● To be done: Without the pictures, print the lines running from the beginning of the material to the line containing "COL = S.collection", both ends included.

● Data section:
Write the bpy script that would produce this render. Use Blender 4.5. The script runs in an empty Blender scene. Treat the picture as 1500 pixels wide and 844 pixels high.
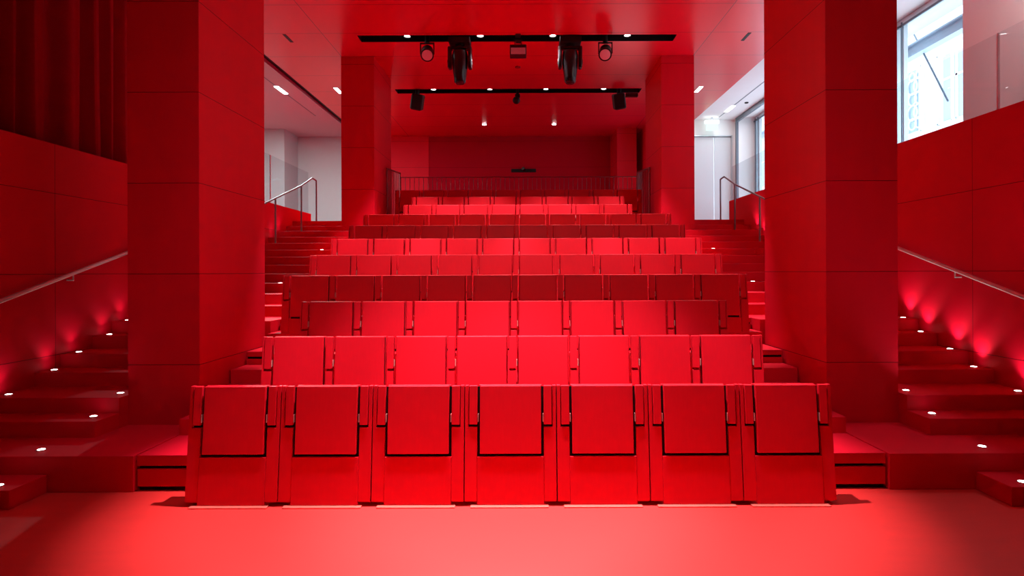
import bpy, bmesh, math, random
from mathutils import Vector, Matrix
random.seed(7)
R = math.radians
S = bpy.context.scene
COL = S.collection

# ------------------------------------------------------------------ camera, world, exposure
cd = bpy.data.cameras.new('camera'); cam = bpy.data.objects.new('camera', cd); COL.objects.link(cam)
cam.location = (0.095, 0, 1.70); cam.rotation_euler = (R(90), R(0.2), 0)
cd.sensor_width = 36; cd.lens = 21; cd.shift_x = -16/1500; cd.shift_y = -24/1500
cd.clip_start = 0.05; cd.clip_end = 200
S.camera = cam
S.view_settings.view_transform = 'Standard'; S.view_settings.look = 'None'
S.view_settings.gamma = 1; S.view_settings.use_curve_mapping = False
S.view_settings.exposure = 0.88
w = bpy.data.worlds.new('world'); S.world = w; w.use_nodes = True
bg = w.node_tree.nodes['Background']; bg.inputs[0].default_value = (.74, .88, 1, 1); bg.inputs[1].default_value = 2.1
S.cycles.use_denoising = True
S.cycles.max_bounces = 10; S.cycles.diffuse_bounces = 6; S.cycles.glossy_bounces = 4
S.cycles.transparent_max_bounces = 12; S.cycles.sample_clamp_indirect = 6
S.cycles.caustics_reflective = False; S.cycles.caustics_refractive = False

RIG_SPOT = {1: 55, 4.65: 1900, 8.02: 900, 11.26: 720, 14.545: 4}
RIG_ANGLE = {1: (64, .8), 4.65: (45, .6), 8.02: (41, .45), 11.26: (55, .5), 14.545: (40, .6)}     # watts per downlight, by where its rig hangs
STEP_W = 3.5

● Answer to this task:
Write the bpy script that would produce this render. Use Blender 4.5. The script runs in an empty Blender scene. Treat the picture as 1500 pixels wide and 844 pixels high.
import bpy, bmesh, math, random
from mathutils import Vector, Matrix
random.seed(7)
R = math.radians
S = bpy.context.scene
COL = S.collection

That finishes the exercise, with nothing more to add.